> **WHAT IS BEING ASKED**
Filter the entries and keep only the lines where the string "this" appears.

■ ■ ■ ■

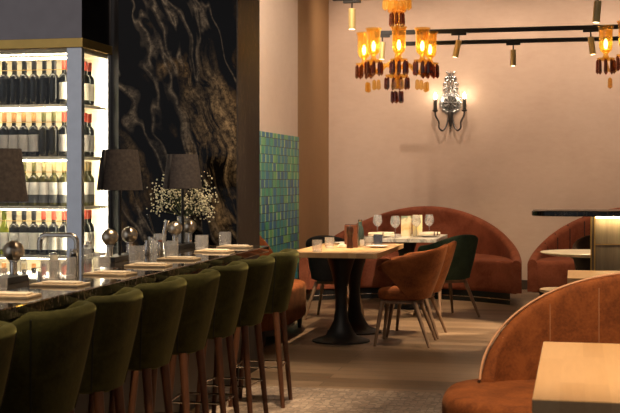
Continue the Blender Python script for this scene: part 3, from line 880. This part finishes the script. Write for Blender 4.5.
# ================================================================== BANQUETTES
def banquette(label, loc, w, d, zs, peak, seams, conc, rz=0):
    t = thing('banquette', label, 'banquette', loc, rz, 'curved rust banquettes along the back wall')
    def plan(u): return (w * sin(u), d * spow(cos(u), 0.9))
    us = lin(-PI / 2, PI / 2, 61)
    q = 1.45
    zt = lambda u: zs - 0.01 + (peak - zs) * max(0.0, cos(u)) ** q + 0.03
    back = obj('backrest', shell(plan, us, lambda u: 0.14, zt, 0.11, 1, 1, 8, (0, 0.2)), M['rust_leather'], t)
    if seams:
        for k in range(-7, 8):
            u = k * math.radians(11)
            zz = zt(u) - 0.04
            nx, ny = -sin(u), -cos(u)
            p = plan(u)
            # seam runs down the inside face
            obj('seam', T([(p[0] + nx * 0.108, p[1] + ny * 0.108, zs + 0.02), (p[0] + nx * 0.107, p[1] + ny * 0.107, zz - 0.02), (p[0] + nx * 0.07, p[1] + ny * 0.07, zz + 0.035)], 0.010, 6), M['dark_seam'], back)
    def outline(ins):
        pts = []
        ww = w - 0.03 - ins; dd = d - 0.08 - ins
        for i in range(21):   # concave front between two forward horns
            x = -ww + 2 * ww * i / 20
            pts.append((x, ins + conc * (1 - (x / ww) ** 2)))
        for i in range(1, 30):
            a = PI * i / 30
            pts.append((ww * cos(a), max(dd * spow(sin(a), 0.9), ins + 0.02)))
        return pts
    obj('seat', cushion(outline, 0.13, zs, 0.05), M['rust_leather'], t)
    obj('plinth', loft_outline(bmesh.new(), lambda i: outline(0.10 + i), [(0, 0.0), (0, 0.13)]), M['black_paint'], t)
    bm = bmesh.new()
    o1 = outline(0.095)[:21]
    tube(bm, [(x, y, 0.055) for x, y in o1], 0.006, 6)
    obj('plinth_strip', bm, M['nickel'], t)
    return t
banquette('wide rust banquette with domed back behind the laid white table', (-1.845, 13.50, 0), 1.265, 1.93, 0.485, 1.045, False, 0.52)
banquette('rust banquette with channelled domed back behind the panelled column', (0.745, 13.75, 0), 1.27, 1.72, 0.485, 1.05, True, 0.08)

def booth(label, loc, rz, a, b, cyb, w, dp, zs, peak, th, mat, seams=True, piping=True, pz=1.0):
    """sofa: rounded seat island with a half-round upright back; local front is -Y"""
    t = thing('booth_sofa', label, 'sofa', loc, rz)
    obj('seat', cushion(superellipse(a, b, 2.9, 0, 0, 72), 0.13, zs, 0.05), M[mat], t)
    obj('plinth', loft_outline(bmesh.new(), superellipse(a - 0.1, b - 0.1, 2.6, 0, 0, 48), [(0, 0.06), (0, 0.135)]), M['black_paint'], t)
    for sx in (-1, 1):
        for s2 in (-1, 1):
            obj('leg', L([(0.018, 0), (0.032, 0.135)], 12, (sx * (a - 0.17), s2 * (b - 0.13))), M['dark_wood'], t)
    def plan(u): return (w * sin(u), cyb + dp * cos(u))
    us = [-PI / 2 + PI * (0.5 - 0.5 * cos(PI * i / 70)) for i in range(71)]
    zt = lambda u: zs + 0.02 + (peak - zs - 0.02) * max(0.0, cos(u)) ** pz
    bk = obj('backrest', shell(plan, us, lambda u: zs - 0.02, zt, th, 1, 1, 8, (0, cyb - 3.0)), M[mat], t)
    if piping:
        pts = []
        for u in us:
            p = Vector(plan(u))
            pts.append((p.x, p.y - th * 0.55, zt(u) + 0.001))
        obj('edge_piping', T(pts, 0.0065, 6), M['tan_piping'], bk, label='lighter piping along the top edge')
    if seams:
        for x in seams:
            u = math.asin(x / w)
            p = plan(u)
            obj('seam', T([(p[0], p[1] - th - 0.0005, zs + 0.01), (p[0], p[1] - th - 0.0005, zt(u) - 0.05)], 0.0035, 6), M['rust_seam'], bk)
    return t
booth('large rust velvet booth in the foreground with half-round back and lighter piping', (0.37, 5.47, 0), 0, 0.955, 0.50, 0.16, 0.80, 0.26, 0.455, 0.968, 0.065, 'rust_velvet', [-0.70, -0.485, -0.26, -0.02, 0.22, 0.46, 0.69])
booth('rust booth with rounded seat corner against the tiled wall beyond the bar', (-2.77, 10.42, 0), math.radians(90), 0.86, 0.345, 0.03, 0.84, 0.18, 0.455, 0.97, 0.09, 'rust_velvet', None, False)

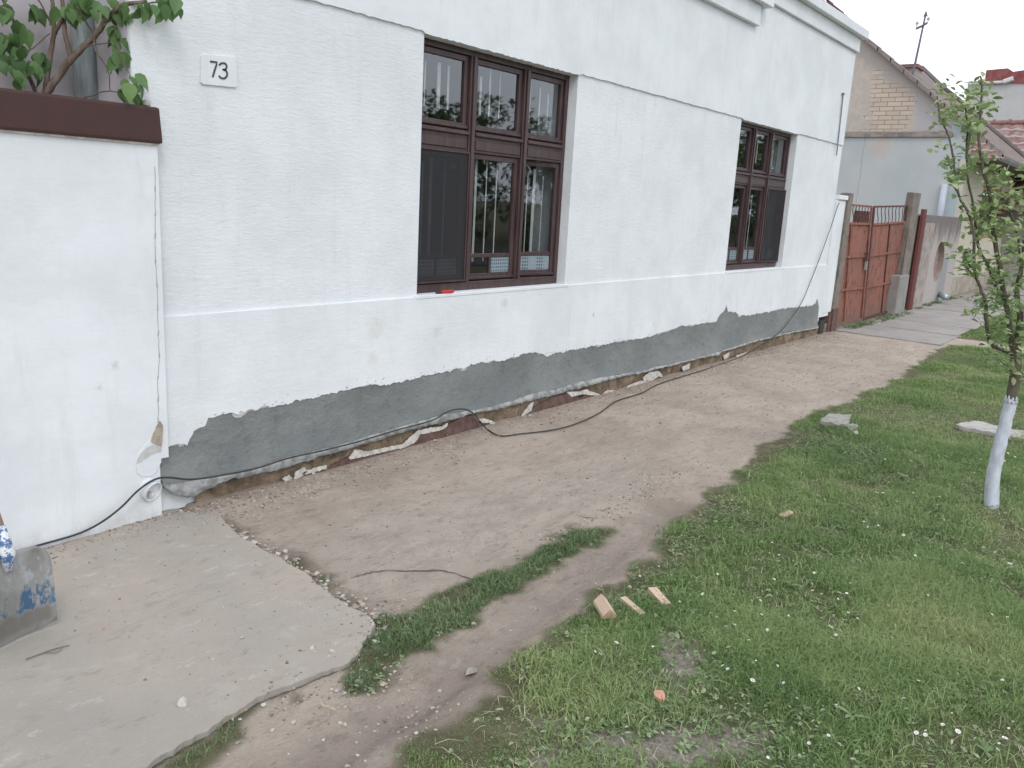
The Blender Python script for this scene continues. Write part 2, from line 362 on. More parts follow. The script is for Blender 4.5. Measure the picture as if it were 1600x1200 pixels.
def m_ground():
    n = N('earth and worn paving', .95, .15)
    a = n.noise(1.5, 6, .6, dist=.4); b = n.noise(7, 9, .7, dist=.5); c = n.noise(55, 7, .7); d = n.noise(22, 8, .75, stretch=(.5, 1, 1))
    dirt = n.mix(n.ramp(a, .35, .65), (.36, .298, .248), (.45, .378, .318))
    dirt = n.mix(n.math('MULTIPLY', n.ramp(b, .45, .7), .5), dirt, (.45, .39, .335))
    # broken old concrete showing through the dust
    pav = n.mix(n.ramp(b, .35, .65), (.44, .39, .335), (.37, .325, .28))
    mk = n.math('ADD', n.attr('mid'), n.math('MULTIPLY', n.math('SUBTRACT', b, .5), .6))
    col = n.mix(n.ramp(mk, -.2, .35, 0, .8), dirt, pav)
    rt = n.math('ADD', n.attr('rutd'), n.math('MULTIPLY', n.math('SUBTRACT', b, .5), .3)); col = n.mix(n.ramp(rt, .22, .03, 0, .45), col, (.185, .155, .135))
    strk = n.noise(5, 9, .78, stretch=(.55, 2.2, 1), dist=.8); col = n.mix(n.ramp(strk, .58, .70, 0, .5), col, (.20, .165, .14)); col = n.mix(n.ramp(strk, .42, .30, 0, .4), col, (.40, .37, .335))
    # brown near the trench and along the plinth
    tr = n.math('ADD', n.attr('trench'), n.math('MULTIPLY', n.math('SUBTRACT', b, .5), .35))
    col = n.mix(n.ramp(tr, .17, .0, 0, .85), col, (.14, .112, .092))
    wl = n.math('ADD', n.attr('wall'), n.math('MULTIPLY', n.math('SUBTRACT', b, .5), .5))
    col = n.mix(n.ramp(wl, .22, .0, 0, .6), col, (.24, .185, .15))
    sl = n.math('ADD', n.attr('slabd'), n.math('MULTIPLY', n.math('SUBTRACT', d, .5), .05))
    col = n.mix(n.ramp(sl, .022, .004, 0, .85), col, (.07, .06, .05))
    # broken, scuffed crust
    cr1 = n.noise(4.2, 10, .74, dist=.6, stretch=(.8, 1.6, 1)); col = n.mix(n.ramp(cr1, .505, .525, 0, .2), col, (.24, .20, .17)); cr2 = n.noise(11, 10, .78, stretch=(.7, 1.5, 1)); col = n.mix(n.ramp(cr2, .565, .59, 0, .42), col, (.19, .155, .132)); col = n.mix(n.ramp(cr2, .42, .395, 0, .4), col, (.43, .395, .35))
    n.bump(cr1, .7, .03); n.bump(cr2, .8, .018)
    col = n.mix(n.ramp(d, .60, .70, 0, .55), col, (.20, .165, .14))
    col = n.mix(n.ramp(c, .66, .74, 0, .6), col, (.44, .41, .375))
    col = n.mix(n.ramp(n.noise(90, 4, .6), .66, .72, 0, .5), col, (.16, .13, .11))
    # crack lines
    # soil under the turf
    lw = n.math('ADD', n.attr('lawn'), n.math('MULTIPLY', n.math('SUBTRACT', b, .5), .12))
    soil = n.mix(n.ramp(b, .35, .65), (.085, .085, .045), (.16, .145, .09))
    soil = n.mix(n.attr('bare'), soil, n.mix(n.ramp(c, .35, .65), (.20, .17, .145), (.33, .29, .25)))
    col = n.mix(n.ramp(lw, -.03, .05), col, soil)
    n.color(col); n.bump(b, .5, .02); n.bump(c, .8, .008); n.bump(n.voro(70), .25, .006); return n.m
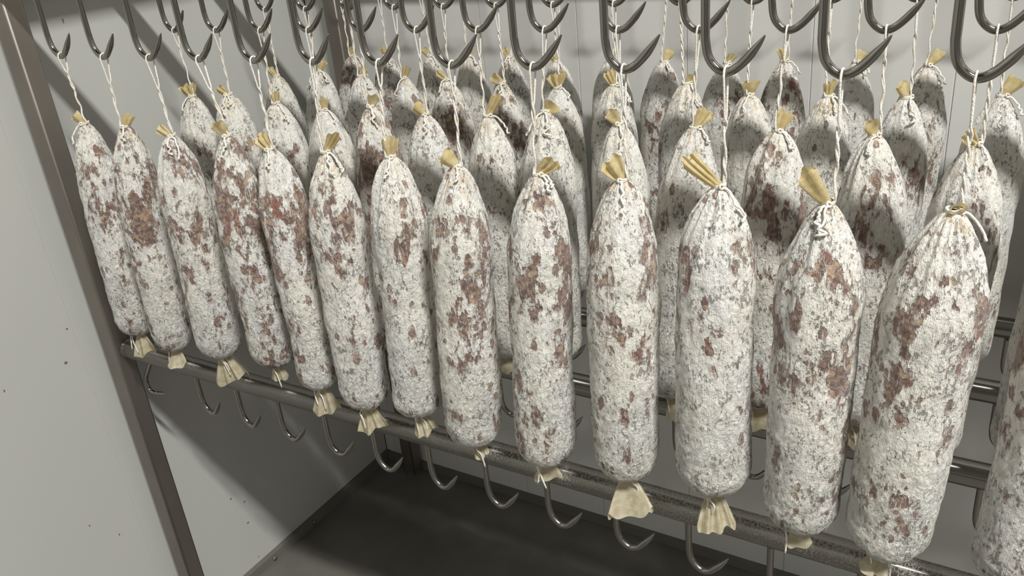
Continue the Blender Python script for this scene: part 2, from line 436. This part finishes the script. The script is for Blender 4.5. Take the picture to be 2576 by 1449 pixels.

■ ■ ■ ■

> **THE RESPONSE**
Continue the Blender Python script for this scene: part 3, from line 880. This part finishes the script. Write for Blender 4.5.
The Blender Python script for this scene continues. Write part 2, from line 362 on. More parts follow. The script is for Blender 4.5. Measure the picture as if it were 1600x1200 pixels.
Continue the Blender Python script for this scene: part 2, from line 436. This part finishes the script. The script is for Blender 4.5. Take the picture to be 2576 by 1449 pixels.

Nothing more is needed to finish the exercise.